This issue has come up in Lake Worth before and at one point, then Commissioner Jennings decreed that the video of the meeting was the official record. However, the Sunshine Law requirement that minutes be taken of any public meeting would tend to place importance on the written record of a meeting, rather than a video.
I agree that it is difficult to find something on the video provided by the city of Lake Worth. You need to know what you are looking for and sometimes minutes of the meeting are where I go first to find something. Agendas are helpful too as you can kind of guess where in the meeting something took place. Part of my reason for making a habit of videotaping Commission meetings is that I can break sections out as distinct videos that make it easier to identify the topic being discussed.
This is from the article, click title for link.
In an interview, Greg Ross, who took over as mayor last November, noted that video recordings of commission meetings supplement the minutes. The videos are available on demand on the city’s web site and because of the videos, there was no reason for lengthening minutes, he said.
Carla Miller, founder of City Ethics, a non-profit organization that provides local governments with ethics training and programs, agreed with Ross that supplementing minutes with videos is good practice.
“If you have a video tape of it, to have 10 pages (of minutes) and not 16 pages is sufficient,” Miller said, adding that state law does not require “verbatim notes”.
But Daniel Krassner, executive director of Integrity Florida a non-profit that promotes integrity in government, was critical of Cooper City’s practice. He said recording thorough accounts of commission deliberations in the minutes “would save Cooper City residents the hassle of going through hours of videos.”
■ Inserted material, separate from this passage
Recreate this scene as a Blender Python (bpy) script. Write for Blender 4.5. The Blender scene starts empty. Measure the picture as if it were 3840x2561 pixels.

“It is important for the public to be able to understand their officials…and their decision making,”
Krassner added. “More detailed minutes offer greater public understanding of how decisions are debated and decided.”
Commissioner Sims made a similar argument in lengthy complaints to Florida Attorney General Pam Bondi in 2012 and to Broward Inspector General John Scott in 2013 where he argued that Cooper City was violating the state’s Sunshine Law.
“Trying to find what you want to watch on a three-plus hour video is a frustrating and highly imperfect process,” Sims wrote. “Unless someone tells you where to look, the Internet (video of commission meetings) in no way makes up for the bare, unlawfully taken minutes.”